TASK BRIEF: Transcribe the listing below from its opening line up to and including the line that contains "PI = math.pi"; reproduce nothing else.

◆ ◆ ◆ ◆ ◆ ◆ ◆

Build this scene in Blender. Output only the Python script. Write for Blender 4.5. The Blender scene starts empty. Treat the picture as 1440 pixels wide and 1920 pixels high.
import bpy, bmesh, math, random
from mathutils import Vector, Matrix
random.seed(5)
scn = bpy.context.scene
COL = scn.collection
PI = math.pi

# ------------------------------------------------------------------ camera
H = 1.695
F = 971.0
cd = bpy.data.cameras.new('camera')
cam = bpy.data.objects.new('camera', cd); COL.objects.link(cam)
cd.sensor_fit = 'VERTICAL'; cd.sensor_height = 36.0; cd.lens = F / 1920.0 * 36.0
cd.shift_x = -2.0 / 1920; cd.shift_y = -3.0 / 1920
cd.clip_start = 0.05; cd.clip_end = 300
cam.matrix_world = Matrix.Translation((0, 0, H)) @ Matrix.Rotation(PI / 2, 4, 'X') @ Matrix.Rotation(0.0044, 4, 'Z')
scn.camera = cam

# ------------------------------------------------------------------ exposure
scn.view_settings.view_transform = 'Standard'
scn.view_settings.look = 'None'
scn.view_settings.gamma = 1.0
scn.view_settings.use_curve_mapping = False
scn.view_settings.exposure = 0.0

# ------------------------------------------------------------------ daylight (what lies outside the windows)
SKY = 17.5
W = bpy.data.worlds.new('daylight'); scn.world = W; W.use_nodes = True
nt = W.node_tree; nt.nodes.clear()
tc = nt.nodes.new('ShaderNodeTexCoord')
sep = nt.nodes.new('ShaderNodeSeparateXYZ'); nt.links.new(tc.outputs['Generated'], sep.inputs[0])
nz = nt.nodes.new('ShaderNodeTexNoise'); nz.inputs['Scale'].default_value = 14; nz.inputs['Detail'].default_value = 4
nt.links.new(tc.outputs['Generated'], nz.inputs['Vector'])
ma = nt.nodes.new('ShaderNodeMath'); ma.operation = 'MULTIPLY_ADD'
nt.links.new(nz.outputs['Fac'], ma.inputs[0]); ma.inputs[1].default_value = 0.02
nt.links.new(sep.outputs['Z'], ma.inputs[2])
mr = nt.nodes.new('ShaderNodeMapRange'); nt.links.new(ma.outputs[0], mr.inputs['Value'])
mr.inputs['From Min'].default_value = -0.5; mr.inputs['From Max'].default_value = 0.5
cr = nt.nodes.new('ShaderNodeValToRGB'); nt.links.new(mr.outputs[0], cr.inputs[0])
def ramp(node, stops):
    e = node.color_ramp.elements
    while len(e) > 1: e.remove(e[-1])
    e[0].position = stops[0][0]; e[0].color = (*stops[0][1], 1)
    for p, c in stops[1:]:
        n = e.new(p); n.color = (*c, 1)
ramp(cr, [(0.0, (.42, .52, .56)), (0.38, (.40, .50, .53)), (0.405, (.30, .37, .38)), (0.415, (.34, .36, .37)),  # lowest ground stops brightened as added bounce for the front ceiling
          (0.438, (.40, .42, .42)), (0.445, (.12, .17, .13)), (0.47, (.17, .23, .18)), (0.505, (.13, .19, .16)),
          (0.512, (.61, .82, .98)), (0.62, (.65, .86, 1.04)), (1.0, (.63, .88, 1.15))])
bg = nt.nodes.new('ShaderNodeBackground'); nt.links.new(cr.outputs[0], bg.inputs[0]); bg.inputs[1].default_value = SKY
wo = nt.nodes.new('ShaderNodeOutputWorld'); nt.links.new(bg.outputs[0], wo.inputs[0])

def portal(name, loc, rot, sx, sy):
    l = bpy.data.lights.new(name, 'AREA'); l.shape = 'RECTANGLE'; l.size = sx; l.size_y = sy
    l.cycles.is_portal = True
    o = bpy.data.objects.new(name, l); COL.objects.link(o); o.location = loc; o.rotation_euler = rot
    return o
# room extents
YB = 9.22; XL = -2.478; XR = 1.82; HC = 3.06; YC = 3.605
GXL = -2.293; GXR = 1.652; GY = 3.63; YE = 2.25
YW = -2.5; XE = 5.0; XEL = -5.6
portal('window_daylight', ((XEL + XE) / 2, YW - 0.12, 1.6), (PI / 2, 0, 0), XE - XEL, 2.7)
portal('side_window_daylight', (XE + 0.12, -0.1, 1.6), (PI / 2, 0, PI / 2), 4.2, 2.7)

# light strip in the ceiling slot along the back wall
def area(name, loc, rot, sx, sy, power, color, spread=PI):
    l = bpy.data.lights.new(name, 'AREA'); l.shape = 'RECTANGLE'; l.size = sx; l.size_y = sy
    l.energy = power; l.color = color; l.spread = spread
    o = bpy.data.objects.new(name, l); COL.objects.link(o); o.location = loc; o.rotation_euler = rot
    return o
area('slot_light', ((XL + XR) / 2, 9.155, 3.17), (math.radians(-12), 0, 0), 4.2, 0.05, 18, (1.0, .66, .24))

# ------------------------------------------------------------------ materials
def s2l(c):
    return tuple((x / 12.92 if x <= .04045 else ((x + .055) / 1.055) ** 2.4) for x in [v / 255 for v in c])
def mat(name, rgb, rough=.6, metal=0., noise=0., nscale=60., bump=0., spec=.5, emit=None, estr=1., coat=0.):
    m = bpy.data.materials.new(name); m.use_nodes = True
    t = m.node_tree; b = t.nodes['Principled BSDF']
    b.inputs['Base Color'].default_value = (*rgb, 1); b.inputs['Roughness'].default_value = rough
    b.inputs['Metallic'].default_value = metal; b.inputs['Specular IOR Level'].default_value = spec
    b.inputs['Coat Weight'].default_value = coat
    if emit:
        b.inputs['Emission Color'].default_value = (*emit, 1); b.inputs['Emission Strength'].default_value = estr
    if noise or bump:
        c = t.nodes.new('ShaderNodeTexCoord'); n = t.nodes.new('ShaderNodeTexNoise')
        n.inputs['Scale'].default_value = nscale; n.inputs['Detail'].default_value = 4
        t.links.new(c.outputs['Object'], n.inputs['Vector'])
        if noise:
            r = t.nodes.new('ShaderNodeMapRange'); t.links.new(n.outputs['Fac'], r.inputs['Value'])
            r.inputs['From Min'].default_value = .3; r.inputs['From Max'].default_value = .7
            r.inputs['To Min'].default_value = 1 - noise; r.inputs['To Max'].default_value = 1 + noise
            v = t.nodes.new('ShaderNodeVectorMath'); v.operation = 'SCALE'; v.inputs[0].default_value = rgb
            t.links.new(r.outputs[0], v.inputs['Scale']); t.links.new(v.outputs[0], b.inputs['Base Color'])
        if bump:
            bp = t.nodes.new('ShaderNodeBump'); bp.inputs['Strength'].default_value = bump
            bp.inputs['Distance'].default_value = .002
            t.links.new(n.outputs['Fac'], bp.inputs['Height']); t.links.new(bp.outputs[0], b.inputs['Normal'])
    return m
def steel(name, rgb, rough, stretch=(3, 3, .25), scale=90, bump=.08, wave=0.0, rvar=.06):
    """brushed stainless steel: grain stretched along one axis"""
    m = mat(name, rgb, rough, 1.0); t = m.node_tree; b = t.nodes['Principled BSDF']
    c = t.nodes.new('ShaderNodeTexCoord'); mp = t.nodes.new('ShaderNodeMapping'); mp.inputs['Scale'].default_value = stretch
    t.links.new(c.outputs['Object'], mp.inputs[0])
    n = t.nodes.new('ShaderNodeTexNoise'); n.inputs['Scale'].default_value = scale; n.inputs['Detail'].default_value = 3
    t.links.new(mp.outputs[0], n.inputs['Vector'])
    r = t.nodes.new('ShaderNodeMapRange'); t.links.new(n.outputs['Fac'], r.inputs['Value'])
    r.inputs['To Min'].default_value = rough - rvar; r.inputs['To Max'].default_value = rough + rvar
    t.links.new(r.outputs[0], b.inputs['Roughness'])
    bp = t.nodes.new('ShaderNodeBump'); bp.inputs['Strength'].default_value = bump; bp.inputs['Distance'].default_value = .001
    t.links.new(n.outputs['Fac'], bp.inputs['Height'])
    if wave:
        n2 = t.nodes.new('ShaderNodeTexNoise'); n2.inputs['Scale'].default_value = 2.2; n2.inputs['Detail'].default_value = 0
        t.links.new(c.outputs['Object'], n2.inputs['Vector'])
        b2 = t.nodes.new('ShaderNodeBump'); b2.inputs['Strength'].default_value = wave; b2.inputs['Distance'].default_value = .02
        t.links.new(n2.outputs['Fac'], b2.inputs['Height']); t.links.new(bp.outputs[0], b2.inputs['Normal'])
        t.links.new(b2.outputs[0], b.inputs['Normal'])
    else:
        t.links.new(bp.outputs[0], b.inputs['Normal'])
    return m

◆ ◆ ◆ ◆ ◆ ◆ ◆

EXERCISE RESULT:
Build this scene in Blender. Output only the Python script. Write for Blender 4.5. The Blender scene starts empty. Treat the picture as 1440 pixels wide and 1920 pixels high.
import bpy, bmesh, math, random
from mathutils import Vector, Matrix
random.seed(5)
scn = bpy.context.scene
COL = scn.collection
PI = math.pi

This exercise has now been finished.